Last updated at: (Beijing Time) Monday, August 26, 2002
Pre-Earth Summit Negotiations Making Progress: Officials
Informal negotiations on the Plan of Implementation which is expected to be adopted at the end of the Earth Summit have made good progress, senior organizers of the summit said Sunday in Johannesburg.
Informal negotiations on the Plan of Implementation which is expected to be adopted at the end of the Earth Summit have made good progress, senior organizers of the summit said Sunday in Johannesburg.
"There are still differences but we can't expect them to finish overnight, they still have time," said South African Foreign Minister Nkosazana Zuma at a press conference.

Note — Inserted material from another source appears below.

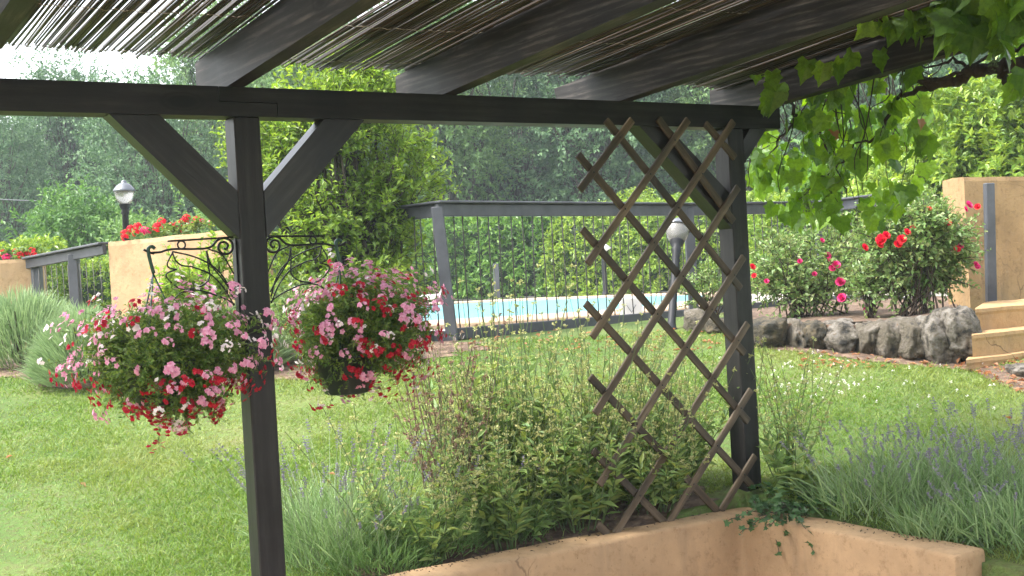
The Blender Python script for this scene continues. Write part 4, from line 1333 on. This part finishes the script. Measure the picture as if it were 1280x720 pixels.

She said that when the summit opens on Monday, there will be only a short opening session, then government delegates will go into serious work.
The Plan of Implementation is the most important document of the UN conference. The more than 70-page plan outlines initiatives that countries worldwide will take to pursue sustainable development.
The differences that still remain include setting specific targets of action, increasing official development aid to developing countries, reducing distorted trade and agriculture subsidies, governance and eco-labeling.
Some developed countries, especially the United States, are reluctant to make concrete commitments to increasing their aid to developing countries while many developing countries fear that such issues as eco-labeling would be used as trade barriers to prevent their products from entering developed markets.
"More than 75 percent of the documents have been agreed since the Bali PreCon in May, and we can see there is generally a positive mood towards resolving the remaining difference," said Nitin Desai, UN under-secretary general and chief of the summit's secretariat.
Zuma said that when delegates negotiated the documents in Bali, Indonesia, they were not in a hurry, because they though they still had time.
But now, the summit is the last chance. What can not be concluded here will never be concluded," she said.
The minister said that she was optimistic about the outcomes of negotiations, because all participants to the summit are in Johannesburg to seek solutions instead of differences.
Everybody is expecting the summit to be a success. As long as all countries show strong political will, the summit can be a success, she said.
The Earth Summit, officially known as World Summit on Sustainable Development, is a follow-up to the 1992 Earth Summit in Rio de Janeiro.
UN Secretary General Kofi Annan has said that the summit will focus on five key areas: water and sanitation, energy health, agricultural productivity and biodiversity.